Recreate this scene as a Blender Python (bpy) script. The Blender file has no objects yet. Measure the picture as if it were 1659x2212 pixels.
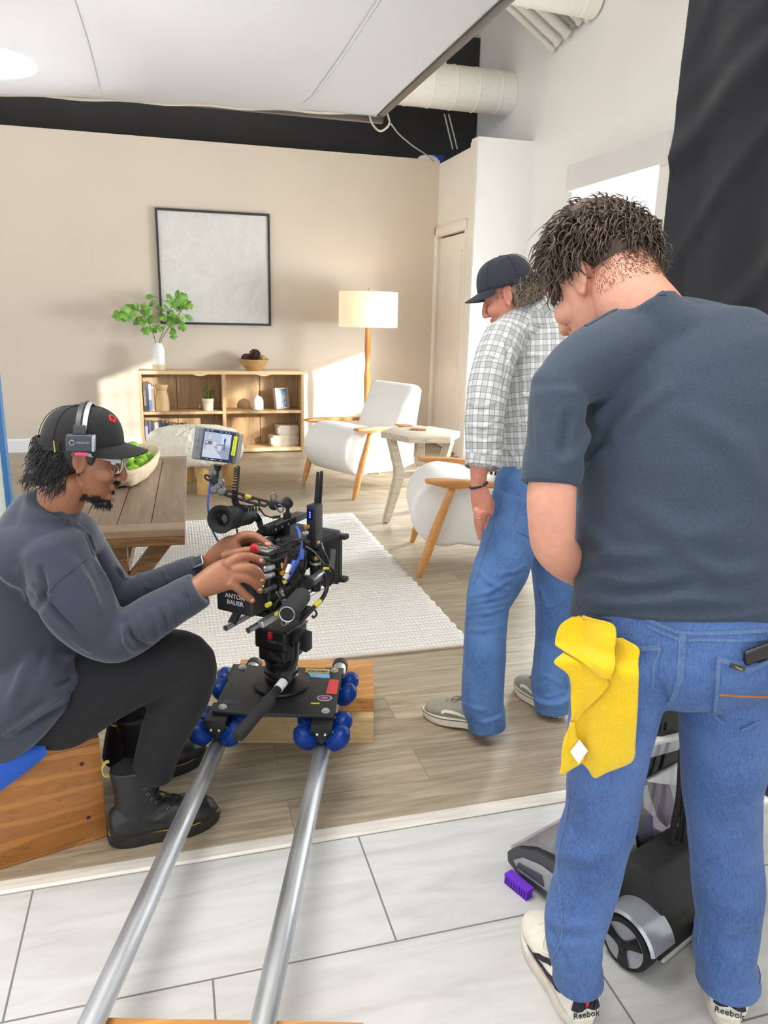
import bpy, bmesh, math, random
import numpy as np
from mathutils import Vector, Matrix, noise as mnoise, kdtree
PI = math.pi
SC = bpy.context.scene
COL = SC.collection
rnd = random.Random(7)
V = Vector

# ------------------------------------------------------------------ camera model (solved from the photograph's vanishing points)
FPX, CX, CY, EYE = 1630.0, 829.5, 1106.0, 1.45
PITCH, ROLL, YAW = 0.2551, 0.02313, 0.2777
_f = V((math.sin(YAW)*math.cos(PITCH), math.cos(YAW)*math.cos(PITCH), -math.sin(PITCH)))
_r = V((math.cos(YAW), -math.sin(YAW), 0)); _u = _r.cross(_f)
RT = math.cos(ROLL)*_r + math.sin(ROLL)*_u
UP = -math.sin(ROLL)*_r + math.cos(ROLL)*_u
FW = _f
EYEP = V((0, 0, EYE))
def ray(x, y): return RT*((x-CX)/FPX) + UP*((CY-y)/FPX) + FW
def FL(x, y, z=0.0):
    d = ray(x, y); return EYEP + d*((z-EYE)/d.z)
def PY(x, y, Y):
    d = ray(x, y); return EYEP + d*(Y/d.y)
def PX(x, y, X):
    d = ray(x, y); return EYEP + d*(X/d.x)
def PD(x, y, D): return EYEP + ray(x, y)*D
def DEP(p): return (V(p)-EYEP).dot(FW)

def srgb(r, g, b):
    def c(u):
        u /= 255.0
        return u/12.92 if u <= 0.04045 else ((u+0.055)/1.055)**2.4
    return (c(r), c(g), c(b), 1.0)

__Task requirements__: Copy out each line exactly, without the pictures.

__Written response__:
Recreate this scene as a Blender Python (bpy) script. The Blender file has no objects yet. Measure the picture as if it were 1659x2212 pixels.
import bpy, bmesh, math, random
import numpy as np
from mathutils import Vector, Matrix, noise as mnoise, kdtree
PI = math.pi
SC = bpy.context.scene
COL = SC.collection
rnd = random.Random(7)
V = Vector

# ------------------------------------------------------------------ camera model (solved from the photograph's vanishing points)
FPX, CX, CY, EYE = 1630.0, 829.5, 1106.0, 1.45
PITCH, ROLL, YAW = 0.2551, 0.02313, 0.2777
_f = V((math.sin(YAW)*math.cos(PITCH), math.cos(YAW)*math.cos(PITCH), -math.sin(PITCH)))
_r = V((math.cos(YAW), -math.sin(YAW), 0)); _u = _r.cross(_f)
RT = math.cos(ROLL)*_r + math.sin(ROLL)*_u
UP = -math.sin(ROLL)*_r + math.cos(ROLL)*_u
FW = _f
EYEP = V((0, 0, EYE))
def ray(x, y): return RT*((x-CX)/FPX) + UP*((CY-y)/FPX) + FW
def FL(x, y, z=0.0):
    d = ray(x, y); return EYEP + d*((z-EYE)/d.z)
def PY(x, y, Y):
    d = ray(x, y); return EYEP + d*(Y/d.y)
def PX(x, y, X):
    d = ray(x, y); return EYEP + d*(X/d.x)
def PD(x, y, D): return EYEP + ray(x, y)*D
def DEP(p): return (V(p)-EYEP).dot(FW)

def srgb(r, g, b):
    def c(u):
        u /= 255.0
        return u/12.92 if u <= 0.04045 else ((u+0.055)/1.055)**2.4
    return (c(r), c(g), c(b), 1.0)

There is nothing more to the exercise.